__Brief__. In the listing that follows, retype every line from the first through the one containing "COL = scene.collection". Pictures are to be left out.

__Recorded information__.
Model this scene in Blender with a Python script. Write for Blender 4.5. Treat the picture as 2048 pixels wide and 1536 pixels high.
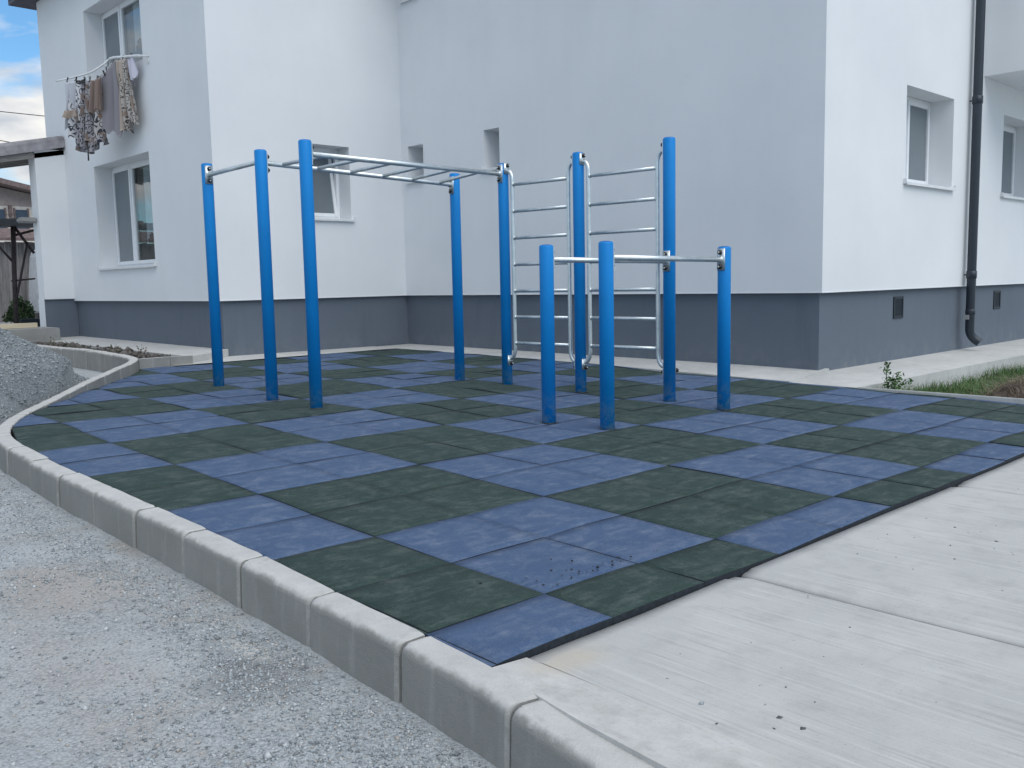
import bpy, bmesh, math, random
import numpy as np
from mathutils import Vector, Matrix
R_ = math.radians
random.seed(7); rng = np.random.default_rng(7)
scene = bpy.context.scene
for o in list(bpy.data.objects): bpy.data.objects.remove(o)
COL = scene.collection

# ------------------------------------------------------------------ camera, sky, sun, exposure
cam_d = bpy.data.cameras.new('camera'); cam = bpy.data.objects.new('camera', cam_d); COL.objects.link(cam)
cam_d.sensor_fit = 'HORIZONTAL'; cam_d.sensor_width = 36; cam_d.lens = 32.283; cam_d.clip_start = .05; cam_d.clip_end = 2000
xr = Vector((.723056, -.690491, -.020291)); yd = Vector((-.090716, -.065793, -.993701)); zf = Vector((.684807, .720342, -.110210))
cam.matrix_world = Matrix(((xr.x, -yd.x, -zf.x, -3.158033), (xr.y, -yd.y, -zf.y, -3.113899), (xr.z, -yd.z, -zf.z, 1.044793), (0, 0, 0, 1)))
scene.camera = cam
scene.view_settings.view_transform = 'Standard'; scene.view_settings.look = 'None'
scene.view_settings.exposure = 0.72; scene.view_settings.gamma = 1

SUN_EL, SUN_AZ = R_(54), R_(187)      # azimuth clockwise from +Y: sun behind the camera, towards -Y
world = bpy.data.worlds.new('World'); scene.world = world; world.use_nodes = True
def build_world():
    nt = world.node_tree; N = nt.nodes; Lk = nt.links; N.clear()
    out = N.new('ShaderNodeOutputWorld'); bg = N.new('ShaderNodeBackground'); bg.inputs[1].default_value = .10
    sky = N.new('ShaderNodeTexSky'); sky.sky_type = 'NISHITA'; sky.sun_disc = False
    sky.sun_elevation = SUN_EL; sky.sun_rotation = SUN_AZ; sky.air_density = 1.0; sky.dust_density = .6; sky.ozone_density = 1.6
    tc = N.new('ShaderNodeTexCoord'); mp = N.new('ShaderNodeMapping'); mp.inputs['Scale'].default_value = (1, 1, 2.6)
    mp.inputs['Location'].default_value = (4.75, 2.64, .31)
    nz = N.new('ShaderNodeTexNoise'); nz.inputs['Scale'].default_value = 6.5; nz.inputs['Detail'].default_value = 9; nz.inputs['Roughness'].default_value = .55
    nz.inputs['Distortion'].default_value = .25
    rp = N.new('ShaderNodeValToRGB'); rp.color_ramp.elements[0].position = .41; rp.color_ramp.elements[1].position = .57
    n2 = N.new('ShaderNodeTexNoise'); n2.inputs['Scale'].default_value = 12; n2.inputs['Detail'].default_value = 6
    cr = N.new('ShaderNodeValToRGB'); cr.color_ramp.elements[0].position = .35; cr.color_ramp.elements[1].position = .62
    cr.color_ramp.elements[0].color = (3.3, 3.6, 4.05, 1); cr.color_ramp.elements[1].color = (5.9, 5.85, 5.7, 1)
    mx = N.new('ShaderNodeMix'); mx.data_type = 'RGBA'
    Lk.new(tc.outputs['Generated'], mp.inputs[0]); Lk.new(mp.outputs[0], nz.inputs[0]); Lk.new(mp.outputs[0], n2.inputs[0])
    Lk.new(nz.outputs[0], rp.inputs[0]); Lk.new(n2.outputs[0], cr.inputs[0])
    Lk.new(rp.outputs[0], mx.inputs[0]); tint = N.new('ShaderNodeMix'); tint.data_type = 'RGBA'; tint.blend_type = 'MULTIPLY'; tint.inputs[0].default_value = 1; tint.inputs[7].default_value = (.56, .84, .99, 1); Lk.new(sky.outputs[0], tint.inputs[6]); Lk.new(tint.outputs[2], mx.inputs[6]); Lk.new(cr.outputs[0], mx.inputs[7])
    Lk.new(mx.outputs[2], bg.inputs[0]); Lk.new(bg.outputs[0], out.inputs[0])
build_world()
sun_d = bpy.data.lights.new('sun', 'SUN'); sun = bpy.data.objects.new('sun', sun_d); COL.objects.link(sun)
sun_d.energy = 1.2; sun_d.angle = R_(60); sun_d.color = (1, .965, .905)
sdir = Vector((math.sin(SUN_AZ)*math.cos(SUN_EL), math.cos(SUN_AZ)*math.cos(SUN_EL), math.sin(SUN_EL)))
sun.rotation_euler = (-sdir).to_track_quat('-Z', 'Y').to_euler()

# ------------------------------------------------------------------ helpers
def col(r, g, b): return (r, g, b, 1)
class NT:
    """small node-tree builder"""
    def __init__(s, name):
        s.m = bpy.data.materials.new(name); s.m.use_nodes = True; s.t = s.m.node_tree; s.n = s.t.nodes; s.n.clear()
        s.out = s.n.new('ShaderNodeOutputMaterial'); s.b = s.n.new('ShaderNodeBsdfPrincipled'); s.t.links.new(s.b.outputs[0], s.out.inputs[0])
        s.tc = s.n.new('ShaderNodeTexCoord')
    def link(s, a, b): s.t.links.new(a, b)
    def map(s, scale=(1, 1, 1), rot=(0, 0, 0), loc=(0, 0, 0)):
        m = s.n.new('ShaderNodeMapping'); m.inputs['Scale'].default_value = scale; m.inputs['Rotation'].default_value = rot
        m.inputs['Location'].default_value = loc; s.link(s.tc.outputs['Object'], m.inputs[0]); return m.outputs[0]
    def noise(s, scale, detail=4, rough=.55, vec=None, dist=0.):
        n = s.n.new('ShaderNodeTexNoise'); n.inputs['Scale'].default_value = scale; n.inputs['Detail'].default_value = detail
        n.inputs['Roughness'].default_value = rough; n.inputs['Distortion'].default_value = dist
        s.link(vec if vec is not None else s.tc.outputs['Object'], n.inputs[0]); return n.outputs[0]
    def voro(s, scale, vec=None, feature='F1', out=0):
        n = s.n.new('ShaderNodeTexVoronoi'); n.feature = feature; n.inputs['Scale'].default_value = scale
        s.link(vec if vec is not None else s.tc.outputs['Object'], n.inputs[0]); return n.outputs[out]
    def ramp(s, fac, stops):
        r = s.n.new('ShaderNodeValToRGB'); e = r.color_ramp.elements
        while len(e) < len(stops): e.new(.5)
        for k, (p, c) in enumerate(stops):
            e[k].position = p; e[k].color = c if len(c) == 4 else (*c, 1)
        s.link(fac, r.inputs[0]); return r.outputs[0]
    def val(s, fac, a, b, lo=0., hi=1.):
        r = s.n.new('ShaderNodeMapRange'); r.inputs[1].default_value = a; r.inputs[2].default_value = b; r.inputs[3].default_value = lo; r.inputs[4].default_value = hi
        s.link(fac, r.inputs[0]); return r.outputs[0]
    def mix(s, fac, a, b, mode='MIX'):
        m = s.n.new('ShaderNodeMix'); m.data_type = 'RGBA'; m.blend_type = mode
        for v, i in ((fac, 0), (a, 6), (b, 7)):
            if isinstance(v, (int, float)): m.inputs[i].default_value = v
            elif isinstance(v, tuple): m.inputs[i].default_value = v if len(v) == 4 else (*v, 1)
            else: s.link(v, m.inputs[i])
        return m.outputs[2]
    def math(s, op, a, b=0.):
        m = s.n.new('ShaderNodeMath'); m.operation = op
        for v, i in ((a, 0), (b, 1)):
            if isinstance(v, (int, float)): m.inputs[i].default_value = v
            else: s.link(v, m.inputs[i])
        return m.outputs[0]
    def sep(s):
        n = s.n.new('ShaderNodeSeparateXYZ'); s.link(s.tc.outputs['Object'], n.inputs[0]); return n.outputs
    def spot(s, cx, cy, rx, ry, soft=.5, jag=.35):
        m = s.map((1/rx, 1/ry, 0), (0, 0, 0), (-cx/rx, -cy/ry, 0)); l = s.n.new('ShaderNodeVectorMath'); l.operation = 'LENGTH'; s.link(m, l.inputs[0])
        d = s.math('ADD', l.outputs['Value'], s.math('MULTIPLY', s.math('SUBTRACT', s.noise(9, 5, .65), .5), jag*4)); return s.val(d, 1+soft*.5, 1-soft*.5)
    def base(s, c):
        if isinstance(c, tuple): s.b.inputs['Base Color'].default_value = c if len(c) == 4 else (*c, 1)
        else: s.link(c, s.b.inputs['Base Color'])
    def set(s, **k):
        for n, v in k.items():
            i = s.b.inputs[n.replace('_', ' ')]
            if isinstance(v, (int, float)): i.default_value = v
            else: s.link(v, i)
    def bump(s, h, strength=.3, dist=.01):
        b = s.n.new('ShaderNodeBump'); b.inputs['Strength'].default_value = strength; b.inputs['Distance'].default_value = dist
        s.link(h, b.inputs['Height']); s.link(b.outputs[0], s.b.inputs['Normal'])
MAT = {}
def simple(name, c, rough=.6, metal=0., var=.12, scale=8, bump=0., bscale=60):
    t = NT(name); n = t.noise(scale, 5)
    t.base(t.mix(t.val(n, .3, .7), tuple(v*(1-var) for v in c), tuple(min(1, v*(1+var)) for v in c)))
    t.set(Roughness=rough, Metallic=metal)
    if bump: t.bump(t.noise(bscale, 4), bump, .01)
    MAT[name] = t.m; return t.m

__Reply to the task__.
Model this scene in Blender with a Python script. Write for Blender 4.5. Treat the picture as 2048 pixels wide and 1536 pixels high.
import bpy, bmesh, math, random
import numpy as np
from mathutils import Vector, Matrix
R_ = math.radians
random.seed(7); rng = np.random.default_rng(7)
scene = bpy.context.scene
for o in list(bpy.data.objects): bpy.data.objects.remove(o)
COL = scene.collection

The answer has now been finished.